Based on the totality of the evidence presented before the Board, the Court finds reasonable cause to believe unfair labor practices have been committed by respondent. Where petitioner establishes reasonable cause to believe an unfair labor practice has been committed, § 10(j) authorizes injunctive relief where such an injunction is "just and proper." Defendant apparently does not dispute this issue.

In determining whether injunctive relief under § 10(j) of the Act is just and proper, the principal consideration is whether, under the circumstances of the case, judicial action is in the public interest [citations omitted].
Interim judicial relief is warranted whenever "the circumstances of a case create a reasonable apprehension that the efficacy of the Board's final order may be nullified, or the administrative procedures will be rendered meaningless." In such cases "[p]reservation and restoration of the status quo are then appropriate considerations in granting temporary relief pending determination of the issues by the Board."

Sheeran, 683 F.2d at 979 (quoting Angle v. Sacks, 382 F.2d 655, 660 (10th Cir.1967)).

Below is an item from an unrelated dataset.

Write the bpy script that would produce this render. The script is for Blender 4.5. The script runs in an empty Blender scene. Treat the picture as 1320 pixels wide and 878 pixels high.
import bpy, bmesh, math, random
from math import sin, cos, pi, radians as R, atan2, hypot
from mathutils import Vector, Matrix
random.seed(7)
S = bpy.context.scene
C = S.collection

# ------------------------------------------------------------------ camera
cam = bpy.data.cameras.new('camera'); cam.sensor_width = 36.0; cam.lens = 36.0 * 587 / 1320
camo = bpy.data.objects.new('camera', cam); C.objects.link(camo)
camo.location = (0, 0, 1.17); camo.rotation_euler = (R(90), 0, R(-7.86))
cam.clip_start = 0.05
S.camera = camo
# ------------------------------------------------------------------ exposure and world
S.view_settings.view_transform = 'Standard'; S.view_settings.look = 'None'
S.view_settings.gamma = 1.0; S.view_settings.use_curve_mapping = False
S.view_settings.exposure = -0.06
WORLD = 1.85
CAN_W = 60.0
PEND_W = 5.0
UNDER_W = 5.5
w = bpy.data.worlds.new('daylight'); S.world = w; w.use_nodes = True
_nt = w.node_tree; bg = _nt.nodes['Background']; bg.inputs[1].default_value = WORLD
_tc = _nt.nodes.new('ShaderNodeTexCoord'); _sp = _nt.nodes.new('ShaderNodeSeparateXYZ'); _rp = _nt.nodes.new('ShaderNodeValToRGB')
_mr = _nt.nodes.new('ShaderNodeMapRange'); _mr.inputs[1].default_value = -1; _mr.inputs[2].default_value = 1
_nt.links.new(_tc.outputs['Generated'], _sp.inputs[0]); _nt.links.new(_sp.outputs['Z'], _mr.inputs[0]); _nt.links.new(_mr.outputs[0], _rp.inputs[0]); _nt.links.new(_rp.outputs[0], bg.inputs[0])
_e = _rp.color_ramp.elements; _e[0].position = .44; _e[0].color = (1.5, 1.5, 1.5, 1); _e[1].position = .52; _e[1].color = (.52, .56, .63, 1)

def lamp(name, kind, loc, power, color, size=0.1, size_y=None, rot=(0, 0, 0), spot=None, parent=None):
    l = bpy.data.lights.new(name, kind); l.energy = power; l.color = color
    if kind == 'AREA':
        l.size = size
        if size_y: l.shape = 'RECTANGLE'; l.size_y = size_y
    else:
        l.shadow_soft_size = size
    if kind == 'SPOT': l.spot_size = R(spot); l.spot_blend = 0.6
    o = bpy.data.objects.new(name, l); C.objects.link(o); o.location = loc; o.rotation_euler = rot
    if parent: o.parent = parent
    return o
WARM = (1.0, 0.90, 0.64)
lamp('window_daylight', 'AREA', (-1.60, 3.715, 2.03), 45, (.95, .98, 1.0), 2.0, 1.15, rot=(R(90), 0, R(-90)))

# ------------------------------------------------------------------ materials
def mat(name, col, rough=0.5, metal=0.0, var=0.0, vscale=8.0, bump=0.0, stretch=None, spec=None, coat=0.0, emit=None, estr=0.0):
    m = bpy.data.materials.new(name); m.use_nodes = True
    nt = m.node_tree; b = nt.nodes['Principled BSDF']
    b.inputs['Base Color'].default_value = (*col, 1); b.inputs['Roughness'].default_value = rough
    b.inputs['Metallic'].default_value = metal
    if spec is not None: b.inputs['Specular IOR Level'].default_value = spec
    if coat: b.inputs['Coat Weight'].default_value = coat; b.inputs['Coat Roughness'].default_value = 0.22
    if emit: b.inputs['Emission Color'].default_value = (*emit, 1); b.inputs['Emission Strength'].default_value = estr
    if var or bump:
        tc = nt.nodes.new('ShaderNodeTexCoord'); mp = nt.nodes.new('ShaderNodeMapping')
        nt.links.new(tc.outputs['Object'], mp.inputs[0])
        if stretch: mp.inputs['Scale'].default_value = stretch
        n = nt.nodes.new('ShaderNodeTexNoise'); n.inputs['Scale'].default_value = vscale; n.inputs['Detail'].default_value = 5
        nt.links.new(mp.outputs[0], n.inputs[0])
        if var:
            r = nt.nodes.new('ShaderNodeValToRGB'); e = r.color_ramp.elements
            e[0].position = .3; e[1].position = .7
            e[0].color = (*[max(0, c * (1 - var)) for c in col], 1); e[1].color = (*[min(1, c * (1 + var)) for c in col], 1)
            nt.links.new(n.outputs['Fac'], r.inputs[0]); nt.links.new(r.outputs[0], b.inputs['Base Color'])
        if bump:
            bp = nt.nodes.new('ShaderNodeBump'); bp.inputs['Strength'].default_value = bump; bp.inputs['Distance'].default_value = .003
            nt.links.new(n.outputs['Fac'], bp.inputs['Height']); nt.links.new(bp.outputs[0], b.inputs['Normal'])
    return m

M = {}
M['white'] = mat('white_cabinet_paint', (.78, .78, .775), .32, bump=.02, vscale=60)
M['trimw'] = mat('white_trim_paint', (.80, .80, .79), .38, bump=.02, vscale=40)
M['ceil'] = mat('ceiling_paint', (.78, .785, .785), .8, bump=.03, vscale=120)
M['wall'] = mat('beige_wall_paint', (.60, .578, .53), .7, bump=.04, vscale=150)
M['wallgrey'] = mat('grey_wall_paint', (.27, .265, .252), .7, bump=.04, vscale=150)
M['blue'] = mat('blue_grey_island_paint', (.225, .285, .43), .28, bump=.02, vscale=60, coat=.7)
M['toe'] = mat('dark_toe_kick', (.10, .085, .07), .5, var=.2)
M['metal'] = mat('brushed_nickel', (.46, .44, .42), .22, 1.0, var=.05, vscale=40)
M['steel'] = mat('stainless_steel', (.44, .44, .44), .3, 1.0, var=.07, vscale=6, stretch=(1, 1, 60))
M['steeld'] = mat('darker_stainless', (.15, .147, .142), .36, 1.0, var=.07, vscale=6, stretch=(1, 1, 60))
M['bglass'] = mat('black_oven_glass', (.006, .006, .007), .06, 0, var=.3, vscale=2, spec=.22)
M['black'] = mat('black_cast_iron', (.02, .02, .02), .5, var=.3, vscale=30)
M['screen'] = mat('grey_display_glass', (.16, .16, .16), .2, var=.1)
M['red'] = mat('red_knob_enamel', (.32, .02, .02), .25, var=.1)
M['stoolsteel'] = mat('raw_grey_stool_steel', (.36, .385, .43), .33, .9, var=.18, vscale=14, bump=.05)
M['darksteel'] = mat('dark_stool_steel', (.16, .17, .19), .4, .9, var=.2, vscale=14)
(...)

In the instant case, the assets of respondent have apparently been sold and respondent has ceased all business operations. Under these facts, an order precluding respondent from dissipating the proceeds on the sale of its assets would preserve the status quo and prevent a frustration of the Board's final order. Further, such an order would not preclude respondent from conducting ordinary business operations, but would merely prevent respondent from disposing of the enjoined funds.

With regard to the proper amount of money to be sequestered, defendant contends that circumstances have changed, making petitioner's alleged potential liability excessive. However, respondent does not submit any evidence specifying exactly what should be changed. Further, petitioner's computations are documented using the employees' average earnings prior to the alleged unfair labor practices. The Court finds petitioner's formula provides a satisfactorily close approximation of respondent's potential liability. Accordingly, the Court shall issue a preliminary injunction requiring respondent to set aside and retain $82,526.08 during the pendency of the proceedings before the Board.


IT IS HEREBY ORDERED that petitioner's petition for an injunction under § 10(j) of the N.L.R.A. is GRANTED.